There are further wrinkles. The heir of a duke, marquess or earl holds as a courtesy title the highest of his father's lesser titles. (Note, here I use the Victorian "marquess" for the nobleman next lower than a duke. "Marquis" was the title in Regency times. See previous post.) If the heir also has a son during his father's lifetime, the duke's or earl's or marquess's grandson would bear his grandfather's second highest title.

The courtesy title for the younger sons of marquesses is "Lord", the same as for a duke's younger sons. The younger sons of an earl are "(The) Honorable".

"(The) Lady" is a courtesy title granted to the daughters of dukes, marquesses and earls, such as Lady Mary Wimsey. They retain the "Lady" even after they marry. When Lady Mary Wimsey married the policeman, Mr. Charles Parker, her married name became Lady Mary Parker.

For the lower ranks, viscounts and barons, all the children are "(The) Honorable".

The wives of the holders of courtesy titles bear the corresponding female title.

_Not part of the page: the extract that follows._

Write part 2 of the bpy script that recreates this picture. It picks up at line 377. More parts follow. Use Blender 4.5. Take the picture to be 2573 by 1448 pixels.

For example, if Viscount St. George had a wife (he was unmarried in the Lord Peter books) his wife would be the viscountess.

And to confuse you even further, when Peter married Harriet Vane, Harriet's married name was Lady Peter Wimsey.

These two links explain courtesy titles in more detail:

Correct title usage is confusing and errors abound in Regency romances. Next time, Common Title Errors.

Thank you all,


LK Hunsaker said...

Ah, royalty titles are harder to learn than English grammar!

catslady said...

Too much for my brain I'm thinking lol.

Linda Banche said...

LOL, LK and catslady. You get used to it after a while. But then, I get around the issue by mainly having untitled heroes.

Savanna Kougar said...

Linda, great post. I think it's like a language. The best way to learn a language or learn the titles is live in that particular culture.

As catslady said... too much for my brain!

Linda Banche said...

Thanks, Savanna. But I think you'd do just fine!